Screenshot from Bianca’s Instagram comments

Anna Uddenberg ‘Journey of Self Discovery’ (2016)

I’d say Uddenberg’s work and the algorithm exist in a symbiosis. It’s the fire that keeps her work burning, while also being the subject matter itself. The sculptures shown in her last London exhibition ‘Home Wreckers,’ for example, are like amalgamations of the feed. It’s as if I’m scrolling through Instagram at light speed, and these are the trendy, shapely, faceless figures that emerge. In her profile on Uddenberg, Devorah Lauter writes that these works, “manage to both skewer our consumer and smart-phone-obsessed lives, including their binding demands on women’s bodies, while also, uncomfortably showing elements of their attraction.” It is precisely this tension that makes her work valid. These sculptures are equal parts titillating and unnerving; ‘cool’ is the message and the medium.

Anna Uddenberg ‘Home Wreckers’ exhibiton (2023)

Anna Uddenberg ‘Continental Breakfast’ performance (2023)

Safe to say, it’s working for her – playing the algorithm at its own game has garnered the artist a whole lot of online attention — perplexling viewers en-masse especially with her ‘Continental Breakfast’ performance. So when you take into account that ‘BIO POP’ coincided with the launch of Bianca’s new jewellery collection, everything clicks into place. Bianca went down a similar aesthetic route so she too could get a slice of the attention pie. Attention = sales… no?
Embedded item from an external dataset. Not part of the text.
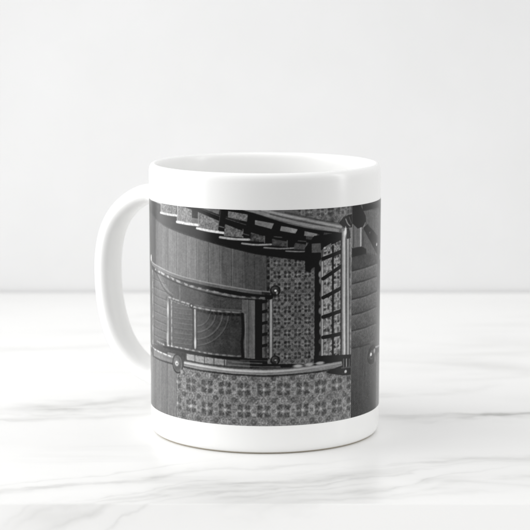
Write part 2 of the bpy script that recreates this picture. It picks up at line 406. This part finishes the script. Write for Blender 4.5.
    poly([(192,217.6),(198,218.6),(198,223.6),(192,222.8)], 90, 'c', 10, T); line([(198.6,209),(198.6,225)], .5, 128, side=T, alpha=.8)
    poly([(199.4,212),(212,215.5),(220,219),(219,231.4),(199.4,228.6)], 98, 'f', 28, T); line([(197,228.2),(210,231),(224.6,233)], .8, 170, 'f', 18, T)
    poly([(225,224),(243,231),(243,237.4),(224,236)], 86, 'f', 24, T); line([(220,237.2),(234,239),(249,239.6)], .75, 136, 'f', 14, T)
    poly([(251,232.4),(264.5,236),(264.5,242),(250,241.2)], 68, 'f', 22, T); line([(242,243.4),(256,244.8),(271,244.4)], .6, 118, 'f', 12, T)
    poly([(272,238.6),(287,241.4),(287,246.8),(272,245.6)], 62, 'c', 12, T); line([(264,247.6),(280,248.6),(295,248)], .5, 100, 'f', 12, T)
    poly([(294,242.6),(306.4,244.6),(306.4,250),(294,249.4)], 66, 'c', 12, T); line([(286,251),(300,251.6),(312,250.6)], .5, 96, 'f', 10, T)
    poly([(311.6,243.6),(321,243),(321,252.6),(311.6,252.8)], 76, 'c', 12, T)
    for a, b in (((243,226),(243,238)),((264.6,236),(264.6,243)),((287.2,240),(287.2,247)),((306.6,243),(306.6,250))): line([a, b], .3, 110, side=T, alpha=.7)
    # long treads (dark diagonals) and the lit strips between them
    line([(183,204),(200,210),(220,218.6),(246,227),(270,233),(300,240)], 1.7, 38, 'h', 10, T, shade2=14)
    line([(186,203.6),(200,208.4),(220,216.4),(246,224.8)], .3, 92, side=T, alpha=.6); line([(200,206.5),(218,213.8),(240,221.2)], .3, 66, side=T, alpha=.7)
    poly([(228,211),(248,214.6),(247,221.8),(228,217)], 96, 'f', 26, T)
    poly([(200,207),(220,209.6),(219,214.6),(200,207.6)], 92, 'c', 10, T)
    poly([(255,220),(274,223.4),(271.5,229),(255,224.6)], 102, 'c', 16, T)
    poly([(281,226),(298,228.6),(295.5,233.6),(280,230.8)], 112, 'c', 18, T)
    poly([(304.6,231),(318.4,232.8),(315.6,237),(304,235.6)], 104, 'c', 16, T)
    for q in ([(252,229),(272,233),(270,236),(251,232)], [(277,234),(296,237),(293,241),(276,238)], [(301,238.6),(316,240.6),(314,243),(300,242)]): poly(q, 22, 'm', 10, T)
    line([(274,236.6),(282,237.4)], .3, 76, side=T); line([(298,240.8),(306,241.4)], .3, 76, side=T)
    # balusters
    poly([(221,206),(227,206),(225,225),(223.8,231.6),(218,229.8),(219.6,218)], 30, 'v', 8, T); line([(218.6,226),(224,227.6)], .3, 88, side=T); line([(221,208),(218.4,229)], .22, 76, side=T, alpha=.8)
    poly([(249,206),(257,208),(253,222),(248.4,237.6),(242,235.8),(249.6,222)], 9, None, 0, T); line([(243,233.6),(249,235.2)], .3, 76, side=T)
    for (x, y, x2, y2) in ((278,224,267,240),(301.5,229,291,245),(322,233,312,248)): line([(x,y),((x+x2)/2+1.4,(y+y2)/2),(x2,y2)], 1.25, 8, side=T)
    line([(228,207.5),(245,212),(270,220.4),(300,228.2),(322,233.2)], 1.1, 12, side=T)
    # broad polished handrail of the upper flight
    poly([(236,206),(352,196),(352,232),(336,232.6),(315,230),(290,224.8),(270,218.8),(254,213.4)], 82, 'h', 12, T)
    line([(243,208.6),(262,213.4),(285,219.6),(310,225.6),(338,230.6)], 1.1, 108, 'h', 16, T); line([(262,210),(290,216.4),(320,222.6),(341,227)], .8, 120, 'h', 18, T)
    line([(252,213.2),(272,219.8),(292,225.6),(315,230.4),(338,233)], .5, 8, side=T); line([(270,214.2),(296,220.6),(325,226)], .3, 54, side=T, alpha=.8)
    line([(285,212.4),(315,218.6),(341,223.4)], .5, 62, 'h', 12, T)
    # textured paper in the upper corner
    poly([(287,196),(352,190),(352,221),(341,223),(320,219.4),(300,215)], 90, 'c', 24, T); poly([(287,196),(352,190),(352,221),(341,223),(320,219.4),(300,215)], 84, 'f', 40, T, .5); floral([(287,196),(352,190),(352,221),(341,223),(320,219.4),(300,215)], (331,211), (4.2,4.6), 90, 56, 116, 80, T, .8)
    for xx, yy in ((331,208),(331,214),(338,210),(332,220),(344,206)): ell(xx,yy,.9,.8,52,T,.6,.5)
    poly([(339,223),(343,217.4),(348,215),(352,214),(352,228),(346,229.6)], 20, 'm', 12, T)
    line([(345.6,219),(347.6,223.6),(350,226)], .5, 118, side=T, alpha=.9); line([(349,217),(351,223)], .4, 96, side=T, alpha=.7)
    # dark recess under the upper rail's end
    poly([(305,248),(314,236),(342,232.6),(342,262),(326,256),(319,266),(312,268),(309,272.4),(305,270)], 13, 'm', 10, T)
    poly([(311.6,243.6),(321,243),(321,252.6),(311.6,252.8)], 74, 'c', 12, T)
    poly([(326,246),(331,243),(331,257),(324,258)], 96, 'c', 36, T); ell(325,250.8,.9,1.3,190,T,soft=.4); poly([(334,247),(340,244),(340,262),(334,262)], 78, 'c', 34, T)
    # ---- right-hand balustrade: papered wall behind black rungs between two uprights
    poly([(314.6,262),(320.4,258),(320.4,362),(314.6,362)], 7, None, 0, T)
    for k in range(10):
        y = 263 + k*9.9 + 2*math.sin(k*2.3); ell(320.7,y,.75 + .2*math.sin(k*1.7),1.15 + .4*math.sin(k*3.1),96 + 30*math.sin(k*1.3),T,.9,.5)
    floral([(320.8,250),(341,240),(341,357),(320.8,357)], (327,268), (3.9,4.4), 104, 44, 150, 84, T, 1.25)
    poly([(320.8,250),(341,240),(341,357),(320.8,357)], 100, 'f', 80, T, .35)
    for k in range(9):
        for xx in (327,337): ell(xx,268 + k*11.2 + (4 if xx > 330 else 0),1.3,1.2,128,T,.55,.7); ell(xx+1.2,273 + k*11.2,.5,.8,58,T,.6,.4)
    poly([(320.8,250),(323.4,250),(323.4,357),(320.8,357)], 70, 'v', 12, T); line([(322.2,262),(322.2,357)], .5, 140, 'm', 14, T)
    line([(332.8,246),(332.8,357)], .75, 9, side=T); line([(341.2,238),(341.2,357)], .7, 22, side=T, alpha=.9)
    for a, b in (((323,258.6),(341,251.4)),((323,278.6),(341,266)),((323,297.6),(341,288)),((323,317),(341,310.8)),((323,337.4),(341.6,333.6))):
        line([a, b], 1.25, 6, side=T); line([(a[0],a[1]-2.3),(b[0],b[1]-2.4)], .22, 130, side=T, alpha=.45)
    # bright newel
    poly([(341.6,229),(352,227),(352,357),(341.6,357)], 104, 'v', 18, T)
    line([(344,232),(344.2,355)], .75, 156, 'v', 18, T); line([(346.2,233),(346.4,355)], .35, 66, side=T); line([(347.8,230),(348,355)], .5, 140, 'v', 16, T)
    poly([(349.2,230),(352,229),(352,357),(349.2,357)], 100, 'c', 34, T); line([(349.2,232),(349.4,355)], .3, 60, side=T)
    poly([(344,229),(349,228),(350.5,238),(347,239),(345,234)], 44, 'm', 16, T); ell(345.4,231.5,.5,1.6,180,T,soft=.4)
    # ---- lower handrail and the foot of the newel
    up = [(184,361),(200,364),(218,366.8),(235,368.7),(265,370),(290,368.6),(315,365.4),(342,361)]
    dn = [(342,367),(315,371.4),(290,374),(265,375.2),(235,373.8),(218,372),(200,369.6),(184,366)]
    poly([(314,356),(352,354.4),(352,362),(314,363)], 9, None, 0, T)
    for x, y in ((298,366),(309,364.6),(320,363)): ell(x,y,1.7,.55,128,T,soft=.4)
    poly(up + dn, 116, 'h', 18, T, shade2=98)
    line([(x,y+1.7) for x, y in up], .55, 156, 'h', 12, T, shade2=122); line([(x,y+3.4) for x, y in up[:-1]], .3, 92, side=T, alpha=.7)
    # wallpaper below the rail
    floral([(176,367.4),(184,367),(200,370.4),(218,372.9),(235,374.6),(265,376),(290,374.8),(315,372.2),(330,369.6),(352,369),(352,432),(176,432)],
           (263.6,389.6), (6.66,7.5), 92, 60, 134, 88, T, .86)
    line([(x,y+.9) for x, y in dn[::-1]], .55, 40, side=T, alpha=.8)
    poly([(326,372),(338,367),(352,362),(352,374.6),(343,375.4),(330,373.6)], 8, None, 0, T)
    poly([(341,359),(350.6,358.4),(350.6,371),(344,371.6)], 30, 'm', 14, T)
    for xx, c in ((343.6,84),(346.4,128),(349.2,88)): line([(xx,359),(xx,367)], .5, c, side=T, alpha=.9)
    line([(341.6,368),(350.4,367)], .5, 70, side=T); ell(345.6,371.6,.6,.6,150,T); line([(342,373.6),(351,372.6)], .3, 48, side=T)
    # planks at the lower left, rail and large ball
    for a, b, s in ((149.6,156,84),(156,161.4,92),(161.4,167.6,86),(167.6,176.4,94)):
        poly([(a,352),(b,354),(b,432),(a,432)], s, 'v', 10, T); line([(b,354),(b,430)], .3, 66, side=T, alpha=.6)
    poly([(151,345.6),(156,349),(163,352.6),(173,356.4),(173,362.8),(163,360),(156,357),(151,353.6)], 92, 'h', 14, T)
    line([(151.4,346.6),(156,350),(163,353.4),(173,357.2)], .5, 158, side=T, dash=(3.0,.7)); line([(151.4,354.4),(156,357.8),(163,361),(173,364)], .5, 44, side=T)
    ell(177.6,363.8,2.85,3.35,34,T); ell(177.6,363.6,2.5,2.95,82,T,soft=.4); ell(177.2,363.4,1.9,2.3,62,T,.8,.6)
    ell(176.6,361.8,1.5,1.5,104,T,.6,.8); ell(176.8,363.4,.8,.85,170,T,.9,.5); ell(177,363.7,.3,.3,60,T); ell(181.6,371.6,.7,.7,130,T,.8,.3); ell(183,360,.6,1.4,54,T,.8,.3)
    # ball at the start of the picture, seen again right of the seam
    poly([(372,344.5),(376,345.5),(379.5,343),(379.5,351.6),(376,353.5)], 18, 'm', 8, S); line([(374,347.6),(379,345.4)], .8, 125, side=S)
    ell(372.2,354.6,4.3,3.2,4,S); ell(372.2,354.4,3.4,2.6,26,S,soft=.4); ell(374.4,350.8,1.2,.9,140,S,.85,.5); ell(371.6,354.8,2.2,1.6,82,S,.9,.5); ell(371.8,355,1.4,1.0,20,S,.9,.4); ell(371.0,354.4,.8,.6,200,S,soft=.3); ell(375.0,357.4,.7,1.5,112,S,.8,.4)
    line([(368.2,350.4),(367.6,354.6),(368.4,358.8)], .35, 110, side=S, alpha=.7)
    ell(374.8,357,.5,1.5,84,S,.7,.4)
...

Suffice to say – fashion, art, and the algorithm are collapsing in on each other. While conceptually unified by the idea of performance, commercialisation is the driving force. Even Prada used the internet’s algorithm-driven “infinite panorama” as a starting point for its SS25 collection. Was it conceptually apt, or was Prada just playing up to our consumerist, algorithm-fuelled inclinations? While some people have a disdain for fashion as it “embraces a disguise,” and “relies on an acceptance of the fake” – it’s precisely these associations that make it rife with inter-disciplinary potential. There’s no denying that aesthetically, and evocatively, fashion can lend itself to the artistic toolbox – but it’s a toolbox that is all the more influenced by algorithmic forces beyond our control. Glorified advertisements are being passed off as art, feigning to be something they’re not. There’s a difference between commentary and full-on submission. While attention is today’s most valuable resource – no one wants to feel like their consciousness is being sold.